Fire Roasted Poblano & Pepita Pesto

My first experience with a pesto-style dish was in my Greek grandmother’s house.  Yia Yia prepared every family member’s favorite dish and my father’s was skordalia, the traditional Greek garlic sauce.  As a child in Crete, where almonds are plentiful and full of flavor, her mother taught her the art of the dish; she learned to prepare the skordalia by pounding garlic, almonds and olive oil with a mortar and pestle.  We always knew when we walked into her home that she had prepared the skordalia because of the heavy garlic smell in the air. It seemed to stay in our mouths for days and even crept out of our pores as garlic-tinged sweat.  Over the years, my dad was the only one adventurous enough to indulge, which he would do on a Friday so he could return to work on Monday with minimal effect.

The Italian word pesto is often used to describe a combination of ground garlic, basil and pine nuts, although the preparation method of grinding ingredients into a paste is universal and cross-cultural.  Ever since man discovered how to grind and pound food products with stone and wood, this method has been employed in traditional cuisines around the world to create sauces, condiments, bases and pastes which enhance flavor profiles.

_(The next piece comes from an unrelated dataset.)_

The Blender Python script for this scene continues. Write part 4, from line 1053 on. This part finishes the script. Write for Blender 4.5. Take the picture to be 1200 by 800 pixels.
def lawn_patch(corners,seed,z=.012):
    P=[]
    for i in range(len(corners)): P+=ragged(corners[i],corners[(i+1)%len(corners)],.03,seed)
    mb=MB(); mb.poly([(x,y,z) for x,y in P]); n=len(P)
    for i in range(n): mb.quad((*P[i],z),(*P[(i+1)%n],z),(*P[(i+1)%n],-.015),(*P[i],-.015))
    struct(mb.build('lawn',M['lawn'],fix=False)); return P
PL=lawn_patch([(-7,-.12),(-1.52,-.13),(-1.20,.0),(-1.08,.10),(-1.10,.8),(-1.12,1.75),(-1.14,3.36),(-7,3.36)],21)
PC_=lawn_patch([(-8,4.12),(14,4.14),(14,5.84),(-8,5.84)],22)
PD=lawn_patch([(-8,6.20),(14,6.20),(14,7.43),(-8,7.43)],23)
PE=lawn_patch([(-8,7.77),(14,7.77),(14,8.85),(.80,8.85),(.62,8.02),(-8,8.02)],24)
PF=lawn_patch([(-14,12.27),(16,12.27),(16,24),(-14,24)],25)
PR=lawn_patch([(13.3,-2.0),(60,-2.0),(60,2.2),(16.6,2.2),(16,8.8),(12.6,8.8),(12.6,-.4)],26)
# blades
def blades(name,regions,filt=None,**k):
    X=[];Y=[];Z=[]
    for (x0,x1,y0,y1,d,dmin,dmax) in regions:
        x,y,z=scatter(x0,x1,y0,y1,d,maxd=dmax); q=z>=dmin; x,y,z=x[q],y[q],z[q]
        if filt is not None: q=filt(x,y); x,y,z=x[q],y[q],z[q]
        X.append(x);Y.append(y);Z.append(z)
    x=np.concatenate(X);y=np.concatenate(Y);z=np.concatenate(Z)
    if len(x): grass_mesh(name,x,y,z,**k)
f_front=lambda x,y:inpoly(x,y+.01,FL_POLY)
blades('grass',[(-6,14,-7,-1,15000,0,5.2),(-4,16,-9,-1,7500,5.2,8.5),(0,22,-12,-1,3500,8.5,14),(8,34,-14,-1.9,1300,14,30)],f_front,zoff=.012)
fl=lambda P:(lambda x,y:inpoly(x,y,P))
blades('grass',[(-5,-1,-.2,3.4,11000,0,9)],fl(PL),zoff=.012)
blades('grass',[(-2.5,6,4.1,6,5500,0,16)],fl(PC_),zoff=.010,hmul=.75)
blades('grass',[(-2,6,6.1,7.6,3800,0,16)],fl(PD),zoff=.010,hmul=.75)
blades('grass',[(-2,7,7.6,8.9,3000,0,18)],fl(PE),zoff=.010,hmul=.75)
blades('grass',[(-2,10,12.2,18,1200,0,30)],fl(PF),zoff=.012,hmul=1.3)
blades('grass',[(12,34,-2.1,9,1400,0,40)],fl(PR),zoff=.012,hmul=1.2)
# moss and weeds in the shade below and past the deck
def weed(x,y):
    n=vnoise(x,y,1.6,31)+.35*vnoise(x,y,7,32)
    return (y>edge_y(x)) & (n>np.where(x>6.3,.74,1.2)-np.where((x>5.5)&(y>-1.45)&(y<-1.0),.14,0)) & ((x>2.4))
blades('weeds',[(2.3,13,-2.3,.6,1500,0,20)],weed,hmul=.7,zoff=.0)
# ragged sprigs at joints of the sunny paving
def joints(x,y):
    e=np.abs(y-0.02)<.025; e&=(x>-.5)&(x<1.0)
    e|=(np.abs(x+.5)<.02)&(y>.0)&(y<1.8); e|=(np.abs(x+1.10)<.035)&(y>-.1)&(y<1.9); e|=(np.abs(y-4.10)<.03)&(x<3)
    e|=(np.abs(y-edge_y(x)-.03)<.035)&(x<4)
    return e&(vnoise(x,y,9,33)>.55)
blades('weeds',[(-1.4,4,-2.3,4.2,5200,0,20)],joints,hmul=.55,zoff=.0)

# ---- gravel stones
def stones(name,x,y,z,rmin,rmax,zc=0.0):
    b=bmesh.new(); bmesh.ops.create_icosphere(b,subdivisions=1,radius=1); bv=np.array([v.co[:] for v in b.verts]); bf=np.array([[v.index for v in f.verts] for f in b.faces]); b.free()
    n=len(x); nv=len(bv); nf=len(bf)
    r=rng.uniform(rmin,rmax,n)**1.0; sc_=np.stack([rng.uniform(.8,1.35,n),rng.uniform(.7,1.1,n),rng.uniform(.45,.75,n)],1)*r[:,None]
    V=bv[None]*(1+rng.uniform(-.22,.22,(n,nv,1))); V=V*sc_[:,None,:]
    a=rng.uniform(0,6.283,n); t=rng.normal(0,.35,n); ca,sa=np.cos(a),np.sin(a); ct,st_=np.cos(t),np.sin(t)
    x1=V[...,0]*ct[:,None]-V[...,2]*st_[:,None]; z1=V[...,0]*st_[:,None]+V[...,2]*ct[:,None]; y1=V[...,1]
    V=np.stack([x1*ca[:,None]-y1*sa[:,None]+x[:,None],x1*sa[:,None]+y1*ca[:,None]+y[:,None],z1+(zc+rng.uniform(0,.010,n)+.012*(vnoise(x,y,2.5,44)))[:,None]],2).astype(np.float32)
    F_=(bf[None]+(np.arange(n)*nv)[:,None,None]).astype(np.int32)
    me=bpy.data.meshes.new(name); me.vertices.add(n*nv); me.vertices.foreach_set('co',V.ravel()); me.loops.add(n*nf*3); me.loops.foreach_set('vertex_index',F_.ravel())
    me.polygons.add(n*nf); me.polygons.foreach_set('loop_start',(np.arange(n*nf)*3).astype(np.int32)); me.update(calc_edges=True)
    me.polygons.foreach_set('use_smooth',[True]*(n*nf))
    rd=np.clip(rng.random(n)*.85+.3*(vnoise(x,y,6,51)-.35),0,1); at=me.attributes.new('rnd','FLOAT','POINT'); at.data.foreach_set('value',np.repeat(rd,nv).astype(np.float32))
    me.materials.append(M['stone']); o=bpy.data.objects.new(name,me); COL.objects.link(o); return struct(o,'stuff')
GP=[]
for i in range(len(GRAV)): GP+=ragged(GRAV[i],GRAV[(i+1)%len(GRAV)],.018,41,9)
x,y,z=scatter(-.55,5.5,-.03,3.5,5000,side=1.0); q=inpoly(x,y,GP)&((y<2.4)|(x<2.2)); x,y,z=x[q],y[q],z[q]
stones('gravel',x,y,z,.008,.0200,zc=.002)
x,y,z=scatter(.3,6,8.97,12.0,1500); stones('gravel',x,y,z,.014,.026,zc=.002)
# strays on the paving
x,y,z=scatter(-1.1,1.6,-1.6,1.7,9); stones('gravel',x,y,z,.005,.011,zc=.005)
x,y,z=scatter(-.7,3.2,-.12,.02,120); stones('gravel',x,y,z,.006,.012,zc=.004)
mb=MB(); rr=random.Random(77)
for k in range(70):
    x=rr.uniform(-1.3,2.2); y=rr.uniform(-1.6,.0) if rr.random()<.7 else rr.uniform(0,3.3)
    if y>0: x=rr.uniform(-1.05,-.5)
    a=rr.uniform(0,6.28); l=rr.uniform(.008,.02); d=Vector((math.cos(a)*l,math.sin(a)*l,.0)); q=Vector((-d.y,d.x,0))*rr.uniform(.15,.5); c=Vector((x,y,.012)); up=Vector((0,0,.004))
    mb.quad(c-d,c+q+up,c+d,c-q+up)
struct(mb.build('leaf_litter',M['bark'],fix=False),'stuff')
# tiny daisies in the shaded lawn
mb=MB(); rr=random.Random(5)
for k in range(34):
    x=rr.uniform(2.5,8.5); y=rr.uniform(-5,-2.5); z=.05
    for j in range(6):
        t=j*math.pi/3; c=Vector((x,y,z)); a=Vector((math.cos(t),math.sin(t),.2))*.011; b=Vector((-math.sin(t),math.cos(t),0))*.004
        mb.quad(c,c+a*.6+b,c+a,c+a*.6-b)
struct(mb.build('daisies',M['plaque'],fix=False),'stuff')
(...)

Every culture put their stamp on the method with the common denominator being a mortar and pestle or grinding stone and it is a superb way to add a savory and flavorful edge to a dish without frying or grilling.

A Sicilian version is pesto rosso which substitutes almonds for pine nuts and adds tomatoes with less basil.  In Mediterranean France, a cold sauce made from garlic, basil and olive oil is the base for the much-acclaimed pistou soup in Provence.

In India, I watched cooks deftly handle a flat grindstone with a rectangular pestle to create intensely flavored mint chutneys, robust masala pastes and pesto-like fillings for a variety of breads and savories.  The grinding stones would absorb the right amount of moisture and unique flavors would be developed by the grinding action.  I was so enamored by the amazing quality of these preparations that I carried two of these heavy stones home on a flight.

Central and South American cuisines have a long history of grinding spices, pastes and mole bases using a metate or mealing stone. Chimichurri sauce is one of the well known sauces to use this method.  One can imagine my pesto recipe being made on a metate grindstone in an adobe kitchen a hundred years ago.  Nutty toasted pepitas with crushed garlic, freshly squeezed lime juice, brightly flavored cilantro and smokey fire-roasted poblano chiles provocatively meld together to create an explosion of flavor in any dish that it is served with.  I particularly like it as a foil to corn dishes and often pair it with Quinoa-Corn Arepas and Chocolate Cherry Salsa from my cookbook Vegetarian Traditions.  The bright flavor of the pesto is the perfect companion to the natural sweetness of the corn and deep, dark anti-oxidant-rich salsa.

These days, I often make pesto with a food processor, which is a compromise for the sake of modern efficiency.  However, if you have a metate, or mortar & pestle and a little extra time, I encourage you to use it–not just for the earthly connection and romance of hand-working one’s food, but also for the flavor.

Fire Roasted Poblano & Pepita Pesto

1/2 cup pepitas, toasted
1 cup cilantro leaves, chopped
1 1/2 tablespoons fresh lime juice
2 teaspoons olive oil
1/2 teaspoon garlic, minced
1/4 teaspoon sea salt
1 poblano chile, fire roasted, stemmed and seeded

In a food processor, grind pepitas to a meal, add all pesto ingredients and pulse to a coarse consistency.  Store in an air-tight container and keep refrigerated.